Obama on Wright and Race

I thought Obama’s speech on race was possibly the best thing any politician has said about race in decades (note the qualification: any politician. )

Putting Rev. Wrights’ comments in the context of understandable, if misdirected, black anger over real racial problems was a rhetorical master stroke, made even better by the fact that it rings absolutely true.  And it was gutsy: it’s plausible that much of Obama’s support comes from white voters who hope Obama represents a free pass on racial questions.  But Obama didn’t offer a free pass—he offered a demanding challenge: we must address racial inequities and try to understand our fellow citizens even when they offend us.  I thought this subtle but pointed rejection of a staple of politically correct thinking (if anyone “offends” me then the conversation has to stop until they take care of my hurt feelings) was spot on—if we’re to get anywhere in dealing with race, we’d better get not be so quick to take offense.   

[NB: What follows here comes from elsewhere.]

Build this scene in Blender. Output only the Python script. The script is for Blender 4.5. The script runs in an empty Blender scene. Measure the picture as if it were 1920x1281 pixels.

And comparing black anger and white resentment helps make the important point that we’re now locked into a race dialogue that consist primarily of scandal and reaction (“you’re a racist”—”no, you’re just playing the race card.”) that’s based in large part on the politics of umbrage and outrage—a competition for who’s been more wronged.  It’s really encouraging that Obama is thinking of a way to move beyond this depressing stalemate rather than simply exploit it for short term advantage (compare his and Clinton’s back and forth on race and gender after S Carolina or, Mitt Romney’s defensive reaction to questions about his religious convictions).   

It wasn’t perfect: I would have liked more candor on the tough questions—given the legacy of Jim Crow racism about which Obama spoke, what should we do?  It’s true that some racial problems are really just part of larger social and economic problems: for instance, the problem of the black “super ghetto” is in large part a consequence of the emptying out of industrial cities during the 60s and 70s as a result of profound economic changes, the decline of manufacturing, etc.  So in that sense poor blacks in the South Side of Chicago have common cause with unemployed Ohio steel workers.  But it’s too easy to say this and stop: for instance, neighborhood and school segregation—probably the greatest unaddressed legacy of Jim Crow–may well require race conscious solutions such as affirmative action and busing.  It’s understandable that Obama doesn’t want to wander into those mine fields, but her won’t be able to avoid them for long if he’s serious about confronting racial inequity.

But these cavils aside, it was a brave and profound speech and best of all it suggests how Obama will use his considerable rhetorical skills, not just to inspire political support, but to lead on contentious issues.